For instance, investors want to know if there will be economic growth propelled by reforms towards incentivising private investment. They want to see policy regulations that open up opportunities in critical sectors, increase the yield on their investment in an economy, and guarantee ease of profit repatriation.

The size of a country’s Gross Domestic Product seems to somewhat influence the economic perception of international investors, potential investment flows, and regional economic supremacy, and sometimes can weigh into political emotion.

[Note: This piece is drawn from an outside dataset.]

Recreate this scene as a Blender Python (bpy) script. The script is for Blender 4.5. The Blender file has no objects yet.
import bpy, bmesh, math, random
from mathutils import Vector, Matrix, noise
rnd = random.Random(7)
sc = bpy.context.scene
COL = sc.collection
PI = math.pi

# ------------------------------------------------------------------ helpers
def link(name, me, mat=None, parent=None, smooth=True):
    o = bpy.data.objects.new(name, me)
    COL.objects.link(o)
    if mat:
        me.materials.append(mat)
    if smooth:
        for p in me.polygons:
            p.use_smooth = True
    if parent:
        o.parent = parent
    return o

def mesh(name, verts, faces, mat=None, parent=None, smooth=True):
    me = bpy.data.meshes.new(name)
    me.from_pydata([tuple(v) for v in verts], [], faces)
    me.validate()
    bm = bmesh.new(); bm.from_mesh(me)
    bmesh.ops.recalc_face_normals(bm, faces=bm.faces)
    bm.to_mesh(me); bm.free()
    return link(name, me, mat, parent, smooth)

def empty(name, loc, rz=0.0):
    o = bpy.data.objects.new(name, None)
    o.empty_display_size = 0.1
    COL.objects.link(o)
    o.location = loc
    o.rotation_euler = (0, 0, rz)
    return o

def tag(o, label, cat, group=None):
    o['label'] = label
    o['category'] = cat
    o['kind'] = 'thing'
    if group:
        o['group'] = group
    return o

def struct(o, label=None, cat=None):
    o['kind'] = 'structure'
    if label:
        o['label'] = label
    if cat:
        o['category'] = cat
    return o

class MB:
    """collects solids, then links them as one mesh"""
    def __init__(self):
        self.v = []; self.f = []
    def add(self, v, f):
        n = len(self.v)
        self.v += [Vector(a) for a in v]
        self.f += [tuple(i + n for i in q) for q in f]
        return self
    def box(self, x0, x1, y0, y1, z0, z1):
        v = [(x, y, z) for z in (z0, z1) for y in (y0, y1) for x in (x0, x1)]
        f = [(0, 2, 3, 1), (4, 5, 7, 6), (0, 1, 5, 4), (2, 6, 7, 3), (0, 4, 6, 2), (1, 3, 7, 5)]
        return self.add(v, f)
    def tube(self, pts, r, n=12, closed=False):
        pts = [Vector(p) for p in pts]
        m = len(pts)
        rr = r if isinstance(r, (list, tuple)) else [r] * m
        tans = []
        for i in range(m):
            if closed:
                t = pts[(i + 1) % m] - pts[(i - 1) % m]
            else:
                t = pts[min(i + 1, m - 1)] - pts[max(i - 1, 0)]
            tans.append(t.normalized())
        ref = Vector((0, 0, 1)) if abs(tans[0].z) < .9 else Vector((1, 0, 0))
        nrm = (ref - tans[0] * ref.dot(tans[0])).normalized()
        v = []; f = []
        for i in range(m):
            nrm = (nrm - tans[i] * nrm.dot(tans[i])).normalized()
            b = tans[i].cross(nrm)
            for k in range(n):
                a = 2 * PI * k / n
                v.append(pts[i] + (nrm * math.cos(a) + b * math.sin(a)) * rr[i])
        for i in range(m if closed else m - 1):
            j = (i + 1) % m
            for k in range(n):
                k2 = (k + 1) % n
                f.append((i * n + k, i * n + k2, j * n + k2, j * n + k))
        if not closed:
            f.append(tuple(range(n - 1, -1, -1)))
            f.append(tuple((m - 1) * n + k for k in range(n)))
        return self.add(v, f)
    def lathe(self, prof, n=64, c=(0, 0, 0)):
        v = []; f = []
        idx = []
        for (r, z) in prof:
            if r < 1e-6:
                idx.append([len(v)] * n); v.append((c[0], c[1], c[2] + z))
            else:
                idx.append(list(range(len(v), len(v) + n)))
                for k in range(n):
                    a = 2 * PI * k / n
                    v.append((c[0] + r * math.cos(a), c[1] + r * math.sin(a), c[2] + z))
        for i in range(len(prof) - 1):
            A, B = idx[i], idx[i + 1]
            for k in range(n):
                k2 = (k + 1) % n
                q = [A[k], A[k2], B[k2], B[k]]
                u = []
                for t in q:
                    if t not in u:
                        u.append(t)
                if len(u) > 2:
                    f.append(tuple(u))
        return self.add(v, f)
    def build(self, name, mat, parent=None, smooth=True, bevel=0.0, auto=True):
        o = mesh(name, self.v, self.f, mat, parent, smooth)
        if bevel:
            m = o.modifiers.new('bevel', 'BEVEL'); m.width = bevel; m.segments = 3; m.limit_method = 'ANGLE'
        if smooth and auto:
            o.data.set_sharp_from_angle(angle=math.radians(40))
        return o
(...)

The current administration commenced on May 29, 2023, on a note of bold economic reforms—removing decades-old petrol subsidies that kept prices artificially low, freeing the foreign exchange market to merge all windows, partially removing electricity subsidies, and other steps targeted at stabilising the economy and initiating sustainable growth. The bold reforms, notwithstanding their implementation dynamics, seem to have spared the vested/connected interests and hurt the economy and the masses so badly.

The country is facing skyrocketing inflation at 33.88% in October 2024, up from 22.14 in May 2023; a record loss of value of national currency by over 70% within a 12-month period; over 30 million people are hit by severe hunger due to a record explosion of food prices; and the performance of businesses is largely flat due to depressed consumer and investor confidence. Between 2020 and 2024, about 77 multinationals/notable brands exited Nigeria, scaled down their operations, or divested from the country.

The mass exodus of companies from Nigeria is firmly believed to be rooted in the heightened spate of business environment challenges such as the foreign exchange crisis, poor power supply/high energy costs, insecurity of lives and properties, and multiple taxation. The above highlights in part explain some of the remote factors driving down Nigeria’s output growth and regional ranking.

The fact remains that the Nigerian government received unearned glory for posting huge gross domestic product numbers after it rebased the country’s gross domestic product in 2014 and the years that followed.

Unfortunately, the country was not prepared for the responsibilities and implications that came with the automatic bloating of its Gross Domestic Product size. Nigeria may take a clue from the Chinese model by refusing the “quick fix” syndrome (aspirin) and embarking on a hard, long-term permanent solution (vitamin).

Apparently, there remains the absence of a well-structured, broad-based, and synergised economic blueprint with clearly stated goals, plans, policies, strategic initiatives, targets, and measurable outcomes, inclusive of timelines to drive the economy. Thus, there is an urgent and compelling need for a detailed, well-designed policy direction, centrally coordinated with an effective tracking, monitoring, and feedback framework.

The quick wins will be addressing the elephant in the room, such as security issues, macroeconomic challenges (forex and cost of living crises), transport infrastructure/logistic challenges, electricity/energy supply shortcomings, and regulatory infractions.